Task directions —
From the first line of the data below, repeat each line exactly until you reach the line with "PI = math.pi"; include that line too.

==== Records provided ====

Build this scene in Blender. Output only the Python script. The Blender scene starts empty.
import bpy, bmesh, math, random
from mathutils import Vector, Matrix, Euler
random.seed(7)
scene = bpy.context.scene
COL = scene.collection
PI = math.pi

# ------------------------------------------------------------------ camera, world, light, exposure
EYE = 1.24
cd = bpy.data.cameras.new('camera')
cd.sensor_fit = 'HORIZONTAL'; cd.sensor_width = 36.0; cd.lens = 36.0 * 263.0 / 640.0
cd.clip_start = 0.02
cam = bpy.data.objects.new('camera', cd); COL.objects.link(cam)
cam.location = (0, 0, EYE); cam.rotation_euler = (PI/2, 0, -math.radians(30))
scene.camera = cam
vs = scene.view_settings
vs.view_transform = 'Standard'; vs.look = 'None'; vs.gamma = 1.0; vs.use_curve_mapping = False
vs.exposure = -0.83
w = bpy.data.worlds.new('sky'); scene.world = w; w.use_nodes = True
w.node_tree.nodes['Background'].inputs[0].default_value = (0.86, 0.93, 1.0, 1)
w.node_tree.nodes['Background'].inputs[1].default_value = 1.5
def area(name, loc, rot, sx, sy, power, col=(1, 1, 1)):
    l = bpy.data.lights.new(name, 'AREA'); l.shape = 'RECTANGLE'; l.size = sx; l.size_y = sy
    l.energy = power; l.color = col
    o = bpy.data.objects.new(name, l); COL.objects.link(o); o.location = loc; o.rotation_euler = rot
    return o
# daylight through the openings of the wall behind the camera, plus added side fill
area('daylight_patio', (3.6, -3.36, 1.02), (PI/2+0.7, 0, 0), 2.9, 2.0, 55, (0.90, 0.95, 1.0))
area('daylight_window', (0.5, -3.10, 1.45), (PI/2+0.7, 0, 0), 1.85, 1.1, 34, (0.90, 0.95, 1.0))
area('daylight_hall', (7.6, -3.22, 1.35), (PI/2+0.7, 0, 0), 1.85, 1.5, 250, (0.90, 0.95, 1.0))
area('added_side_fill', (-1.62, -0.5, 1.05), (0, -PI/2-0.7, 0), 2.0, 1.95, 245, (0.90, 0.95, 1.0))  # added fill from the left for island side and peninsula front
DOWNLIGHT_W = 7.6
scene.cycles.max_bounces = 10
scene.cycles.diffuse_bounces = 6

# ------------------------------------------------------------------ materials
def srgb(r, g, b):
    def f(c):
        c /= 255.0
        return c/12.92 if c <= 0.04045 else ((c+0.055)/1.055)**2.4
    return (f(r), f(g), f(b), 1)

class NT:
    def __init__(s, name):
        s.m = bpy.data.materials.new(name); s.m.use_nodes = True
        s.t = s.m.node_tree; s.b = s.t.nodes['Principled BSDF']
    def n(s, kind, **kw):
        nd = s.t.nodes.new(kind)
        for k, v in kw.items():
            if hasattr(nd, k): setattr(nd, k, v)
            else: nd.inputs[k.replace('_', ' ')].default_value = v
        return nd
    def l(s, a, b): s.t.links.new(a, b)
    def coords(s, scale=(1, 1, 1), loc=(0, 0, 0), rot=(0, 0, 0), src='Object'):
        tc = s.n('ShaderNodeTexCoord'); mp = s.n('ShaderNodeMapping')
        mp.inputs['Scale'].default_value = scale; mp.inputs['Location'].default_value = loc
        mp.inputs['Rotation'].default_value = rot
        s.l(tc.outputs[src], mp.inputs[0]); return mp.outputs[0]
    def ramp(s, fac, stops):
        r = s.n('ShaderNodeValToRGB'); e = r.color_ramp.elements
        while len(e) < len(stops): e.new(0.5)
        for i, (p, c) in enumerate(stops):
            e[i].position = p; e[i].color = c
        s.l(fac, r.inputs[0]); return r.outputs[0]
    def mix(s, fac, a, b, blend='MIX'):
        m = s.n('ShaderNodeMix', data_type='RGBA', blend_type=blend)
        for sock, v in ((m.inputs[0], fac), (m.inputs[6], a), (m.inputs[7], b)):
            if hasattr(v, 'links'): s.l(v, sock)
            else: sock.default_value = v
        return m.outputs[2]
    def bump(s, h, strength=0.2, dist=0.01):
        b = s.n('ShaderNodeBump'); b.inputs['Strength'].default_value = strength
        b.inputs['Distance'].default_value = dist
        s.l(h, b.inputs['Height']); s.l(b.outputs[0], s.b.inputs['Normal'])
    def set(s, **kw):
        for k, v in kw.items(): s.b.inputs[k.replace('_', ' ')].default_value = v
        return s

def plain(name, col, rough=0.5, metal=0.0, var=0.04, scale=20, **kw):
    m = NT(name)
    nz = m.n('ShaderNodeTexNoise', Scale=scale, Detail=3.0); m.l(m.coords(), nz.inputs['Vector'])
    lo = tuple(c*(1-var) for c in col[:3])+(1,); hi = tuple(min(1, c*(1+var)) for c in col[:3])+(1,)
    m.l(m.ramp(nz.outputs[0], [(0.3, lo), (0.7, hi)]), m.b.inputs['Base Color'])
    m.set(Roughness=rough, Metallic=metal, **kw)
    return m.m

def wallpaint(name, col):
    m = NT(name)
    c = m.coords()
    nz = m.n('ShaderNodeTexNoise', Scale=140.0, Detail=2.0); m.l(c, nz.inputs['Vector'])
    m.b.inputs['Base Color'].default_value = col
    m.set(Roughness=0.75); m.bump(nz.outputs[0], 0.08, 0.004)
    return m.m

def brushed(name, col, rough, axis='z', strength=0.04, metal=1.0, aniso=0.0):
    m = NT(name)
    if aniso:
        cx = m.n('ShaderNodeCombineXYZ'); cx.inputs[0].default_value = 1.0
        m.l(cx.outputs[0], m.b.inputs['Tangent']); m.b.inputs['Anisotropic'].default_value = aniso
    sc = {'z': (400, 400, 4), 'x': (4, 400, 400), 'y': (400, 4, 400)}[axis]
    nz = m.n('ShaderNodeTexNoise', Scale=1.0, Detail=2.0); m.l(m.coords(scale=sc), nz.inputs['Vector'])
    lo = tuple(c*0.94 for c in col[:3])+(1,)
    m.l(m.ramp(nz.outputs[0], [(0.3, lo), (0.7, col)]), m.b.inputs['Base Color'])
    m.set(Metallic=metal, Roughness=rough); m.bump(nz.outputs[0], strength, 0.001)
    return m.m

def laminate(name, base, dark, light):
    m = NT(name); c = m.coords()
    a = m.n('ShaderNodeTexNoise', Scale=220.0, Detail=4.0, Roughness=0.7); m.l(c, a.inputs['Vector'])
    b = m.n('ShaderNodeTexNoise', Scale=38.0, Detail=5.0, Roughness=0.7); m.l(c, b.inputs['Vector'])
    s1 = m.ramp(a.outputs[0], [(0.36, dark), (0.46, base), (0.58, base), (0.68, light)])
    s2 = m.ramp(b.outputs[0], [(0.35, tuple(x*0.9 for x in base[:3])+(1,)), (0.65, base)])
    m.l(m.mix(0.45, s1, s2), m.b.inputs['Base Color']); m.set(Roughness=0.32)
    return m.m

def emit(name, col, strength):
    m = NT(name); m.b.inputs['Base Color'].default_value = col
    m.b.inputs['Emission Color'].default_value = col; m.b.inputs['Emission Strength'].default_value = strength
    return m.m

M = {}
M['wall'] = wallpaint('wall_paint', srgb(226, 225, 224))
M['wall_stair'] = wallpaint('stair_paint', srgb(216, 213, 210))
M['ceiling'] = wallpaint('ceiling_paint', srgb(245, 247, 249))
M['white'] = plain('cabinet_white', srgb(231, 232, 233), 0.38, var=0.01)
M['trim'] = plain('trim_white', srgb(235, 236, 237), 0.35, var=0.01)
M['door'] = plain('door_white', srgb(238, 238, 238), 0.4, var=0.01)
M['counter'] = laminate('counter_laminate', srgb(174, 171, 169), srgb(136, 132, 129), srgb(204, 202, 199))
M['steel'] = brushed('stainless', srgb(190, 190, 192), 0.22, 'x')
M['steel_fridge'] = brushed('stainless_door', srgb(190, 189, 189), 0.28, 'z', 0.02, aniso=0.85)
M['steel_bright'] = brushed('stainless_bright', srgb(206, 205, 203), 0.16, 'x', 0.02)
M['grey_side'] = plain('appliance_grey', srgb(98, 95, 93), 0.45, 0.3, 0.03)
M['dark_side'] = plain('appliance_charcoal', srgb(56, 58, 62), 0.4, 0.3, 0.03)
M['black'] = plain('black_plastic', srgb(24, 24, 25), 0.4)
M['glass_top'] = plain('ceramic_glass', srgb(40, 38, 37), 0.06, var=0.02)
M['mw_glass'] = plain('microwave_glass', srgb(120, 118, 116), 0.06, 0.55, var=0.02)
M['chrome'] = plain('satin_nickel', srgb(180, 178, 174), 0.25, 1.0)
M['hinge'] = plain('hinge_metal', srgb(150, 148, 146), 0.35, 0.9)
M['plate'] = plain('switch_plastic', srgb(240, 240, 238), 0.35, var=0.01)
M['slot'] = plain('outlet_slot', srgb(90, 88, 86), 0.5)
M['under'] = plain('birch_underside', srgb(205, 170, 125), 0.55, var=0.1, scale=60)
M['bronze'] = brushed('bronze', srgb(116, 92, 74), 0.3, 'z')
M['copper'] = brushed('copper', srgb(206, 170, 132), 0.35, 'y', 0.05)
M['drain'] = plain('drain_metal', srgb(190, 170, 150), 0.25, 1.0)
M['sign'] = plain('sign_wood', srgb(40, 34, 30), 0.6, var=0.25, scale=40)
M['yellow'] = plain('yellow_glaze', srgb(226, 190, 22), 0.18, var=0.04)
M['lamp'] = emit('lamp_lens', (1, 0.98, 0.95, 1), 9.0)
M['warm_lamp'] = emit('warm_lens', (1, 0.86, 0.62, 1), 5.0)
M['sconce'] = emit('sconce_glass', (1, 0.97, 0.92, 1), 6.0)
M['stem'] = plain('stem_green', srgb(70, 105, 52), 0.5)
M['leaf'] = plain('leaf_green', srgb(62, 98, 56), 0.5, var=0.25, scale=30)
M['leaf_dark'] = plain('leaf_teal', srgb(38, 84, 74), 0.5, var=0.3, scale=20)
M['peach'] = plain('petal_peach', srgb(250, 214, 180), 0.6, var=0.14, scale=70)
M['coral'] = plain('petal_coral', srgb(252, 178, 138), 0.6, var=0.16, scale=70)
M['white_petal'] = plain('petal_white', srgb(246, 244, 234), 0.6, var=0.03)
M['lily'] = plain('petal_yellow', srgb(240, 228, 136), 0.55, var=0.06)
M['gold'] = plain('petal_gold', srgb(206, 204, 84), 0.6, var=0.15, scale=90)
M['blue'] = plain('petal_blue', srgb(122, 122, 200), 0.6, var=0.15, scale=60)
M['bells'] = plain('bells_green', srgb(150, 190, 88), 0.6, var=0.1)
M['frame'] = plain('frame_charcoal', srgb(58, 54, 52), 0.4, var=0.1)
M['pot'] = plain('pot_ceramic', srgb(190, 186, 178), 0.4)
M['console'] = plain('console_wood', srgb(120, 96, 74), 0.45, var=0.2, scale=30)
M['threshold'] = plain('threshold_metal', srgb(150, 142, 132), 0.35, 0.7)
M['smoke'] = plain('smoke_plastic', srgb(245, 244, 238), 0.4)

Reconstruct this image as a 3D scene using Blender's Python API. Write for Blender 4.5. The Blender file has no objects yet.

====

Expected answer —
Build this scene in Blender. Output only the Python script. The Blender scene starts empty.
import bpy, bmesh, math, random
from mathutils import Vector, Matrix, Euler
random.seed(7)
scene = bpy.context.scene
COL = scene.collection
PI = math.pi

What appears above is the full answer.